As a nonprofit, he said, the mosque’s security cameras and lights are provided by the community. Many houses of worship across religious affiliations don’t have the funds to hire their own security, he added

“Religion is much more than a business place where you can attack and people will say, ‘I’m not coming back to this business because there’s a lot of attacks going on,’” Abdulmajid said. “Religion is much more than that. It’s much deeper than that. So, people will no matter what, will show up, and show their prayer, will gather, and worship the God that they worship.”

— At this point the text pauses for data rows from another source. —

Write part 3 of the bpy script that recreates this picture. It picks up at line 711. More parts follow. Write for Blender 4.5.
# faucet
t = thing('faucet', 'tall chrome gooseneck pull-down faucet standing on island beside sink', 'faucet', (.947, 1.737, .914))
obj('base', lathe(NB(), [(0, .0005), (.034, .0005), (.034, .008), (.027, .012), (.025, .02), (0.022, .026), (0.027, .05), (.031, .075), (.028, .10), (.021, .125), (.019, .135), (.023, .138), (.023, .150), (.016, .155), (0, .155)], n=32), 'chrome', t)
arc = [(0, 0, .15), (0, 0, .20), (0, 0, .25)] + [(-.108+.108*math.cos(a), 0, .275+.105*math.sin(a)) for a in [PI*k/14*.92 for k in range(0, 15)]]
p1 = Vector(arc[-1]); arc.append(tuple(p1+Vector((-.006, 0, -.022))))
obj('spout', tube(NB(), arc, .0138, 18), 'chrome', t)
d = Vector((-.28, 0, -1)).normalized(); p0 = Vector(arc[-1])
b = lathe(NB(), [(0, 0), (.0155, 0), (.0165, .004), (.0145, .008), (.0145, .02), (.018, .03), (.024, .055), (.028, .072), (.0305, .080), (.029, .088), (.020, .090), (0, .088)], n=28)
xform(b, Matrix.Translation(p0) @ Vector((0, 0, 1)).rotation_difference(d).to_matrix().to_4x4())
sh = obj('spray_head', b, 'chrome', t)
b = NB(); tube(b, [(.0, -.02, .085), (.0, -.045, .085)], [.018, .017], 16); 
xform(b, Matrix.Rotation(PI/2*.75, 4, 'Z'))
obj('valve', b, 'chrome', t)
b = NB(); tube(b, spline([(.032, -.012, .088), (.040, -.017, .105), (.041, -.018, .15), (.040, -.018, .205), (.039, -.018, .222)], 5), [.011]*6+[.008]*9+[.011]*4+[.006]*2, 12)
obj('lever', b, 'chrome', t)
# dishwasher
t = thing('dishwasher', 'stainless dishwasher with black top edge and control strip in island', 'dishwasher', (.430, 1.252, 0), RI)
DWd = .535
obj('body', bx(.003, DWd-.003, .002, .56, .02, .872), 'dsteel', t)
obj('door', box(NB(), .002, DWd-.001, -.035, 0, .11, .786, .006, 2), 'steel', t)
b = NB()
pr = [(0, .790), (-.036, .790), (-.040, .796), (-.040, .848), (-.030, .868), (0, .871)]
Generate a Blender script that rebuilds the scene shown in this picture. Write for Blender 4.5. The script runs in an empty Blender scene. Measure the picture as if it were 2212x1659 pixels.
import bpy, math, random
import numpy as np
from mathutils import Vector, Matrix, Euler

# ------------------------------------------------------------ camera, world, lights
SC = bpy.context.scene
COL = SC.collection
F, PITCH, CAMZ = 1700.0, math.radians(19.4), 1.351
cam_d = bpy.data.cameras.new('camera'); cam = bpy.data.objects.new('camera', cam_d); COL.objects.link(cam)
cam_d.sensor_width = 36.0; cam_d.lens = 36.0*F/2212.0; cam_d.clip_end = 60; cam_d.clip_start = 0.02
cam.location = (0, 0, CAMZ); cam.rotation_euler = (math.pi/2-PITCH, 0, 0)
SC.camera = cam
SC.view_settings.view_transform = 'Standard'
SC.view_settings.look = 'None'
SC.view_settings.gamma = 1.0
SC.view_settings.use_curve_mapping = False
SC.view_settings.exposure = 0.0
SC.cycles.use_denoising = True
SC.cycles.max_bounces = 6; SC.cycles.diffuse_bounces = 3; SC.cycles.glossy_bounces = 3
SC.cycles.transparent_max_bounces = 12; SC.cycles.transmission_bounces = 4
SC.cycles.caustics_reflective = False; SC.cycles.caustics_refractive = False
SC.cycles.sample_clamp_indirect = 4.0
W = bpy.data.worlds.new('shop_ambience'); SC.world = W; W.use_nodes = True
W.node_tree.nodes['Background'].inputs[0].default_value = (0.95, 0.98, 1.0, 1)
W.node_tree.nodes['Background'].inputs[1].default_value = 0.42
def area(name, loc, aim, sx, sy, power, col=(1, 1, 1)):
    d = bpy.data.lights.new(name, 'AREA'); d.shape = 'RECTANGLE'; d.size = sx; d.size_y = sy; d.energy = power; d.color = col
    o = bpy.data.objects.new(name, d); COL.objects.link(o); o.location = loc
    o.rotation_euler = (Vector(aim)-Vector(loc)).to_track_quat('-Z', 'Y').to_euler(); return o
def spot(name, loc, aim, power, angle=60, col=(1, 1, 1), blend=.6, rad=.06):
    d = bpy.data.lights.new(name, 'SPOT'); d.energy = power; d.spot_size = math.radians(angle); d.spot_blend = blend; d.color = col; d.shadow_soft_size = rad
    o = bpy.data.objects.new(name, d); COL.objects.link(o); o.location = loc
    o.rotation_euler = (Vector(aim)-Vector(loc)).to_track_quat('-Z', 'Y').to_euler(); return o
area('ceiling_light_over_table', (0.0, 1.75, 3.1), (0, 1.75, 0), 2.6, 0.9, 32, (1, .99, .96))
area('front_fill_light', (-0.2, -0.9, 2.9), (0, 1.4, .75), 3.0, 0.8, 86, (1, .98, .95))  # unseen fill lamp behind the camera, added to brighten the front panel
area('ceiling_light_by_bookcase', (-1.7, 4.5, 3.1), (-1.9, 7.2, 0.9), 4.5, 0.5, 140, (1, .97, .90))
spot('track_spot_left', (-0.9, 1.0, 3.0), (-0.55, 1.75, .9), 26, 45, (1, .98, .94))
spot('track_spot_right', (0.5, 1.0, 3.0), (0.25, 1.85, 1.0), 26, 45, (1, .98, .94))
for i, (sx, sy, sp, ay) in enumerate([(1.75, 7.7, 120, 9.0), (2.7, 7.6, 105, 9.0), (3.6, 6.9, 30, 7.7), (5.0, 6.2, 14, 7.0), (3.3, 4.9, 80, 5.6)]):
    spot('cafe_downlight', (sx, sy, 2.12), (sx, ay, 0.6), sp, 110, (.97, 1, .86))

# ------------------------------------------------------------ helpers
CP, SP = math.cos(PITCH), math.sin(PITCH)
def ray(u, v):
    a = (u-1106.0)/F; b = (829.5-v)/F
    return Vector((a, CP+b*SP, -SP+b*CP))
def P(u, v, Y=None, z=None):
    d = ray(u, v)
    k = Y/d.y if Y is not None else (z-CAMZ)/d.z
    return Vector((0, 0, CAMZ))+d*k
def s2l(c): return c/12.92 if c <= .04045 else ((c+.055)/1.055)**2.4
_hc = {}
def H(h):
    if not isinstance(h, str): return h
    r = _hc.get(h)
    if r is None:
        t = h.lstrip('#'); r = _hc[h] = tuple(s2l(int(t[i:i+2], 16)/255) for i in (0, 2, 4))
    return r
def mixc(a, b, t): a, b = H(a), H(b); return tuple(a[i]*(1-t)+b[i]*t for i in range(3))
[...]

Abdulmajid doesn’t feel unsafe at mosques or elsewhere in the community, yet he worries that the mosque attacks will spread to other religious places.

In Minneapolis where Ahmed Jemale strode confidently into Masjid Omar Islamic Center Thursday to pray and read the Quran, a 37-year-old guard is on the frontlines of security.

Baka Jama was in his first week on the job when he saw Jackie Rahm Little fleeing after allegedly lighting a fire in a second-floor bathroom next to the mosque.

“Man, he sure could run,” Baka said Thursday while looking at the staircase Little used to escape. “He actually jumped. Nobody was trying to stop him, because they was afraid he might have had a gun or knife.”

Baka watched over a handful of people reading the Quran at Masjid Omar Islamic Center Thursday morning.

Under Islamic traditions, no one is turned away from a mosque, but Baka said people are becoming more vigilant of those they don’t recognize. However, he said, instead of a drop in visitors to the mosque, he’s seen an increase.

“Allah is willing to protect us. So, just don’t be panicking. Don’t be afraid,” Baka said. “Let’s come to pray.”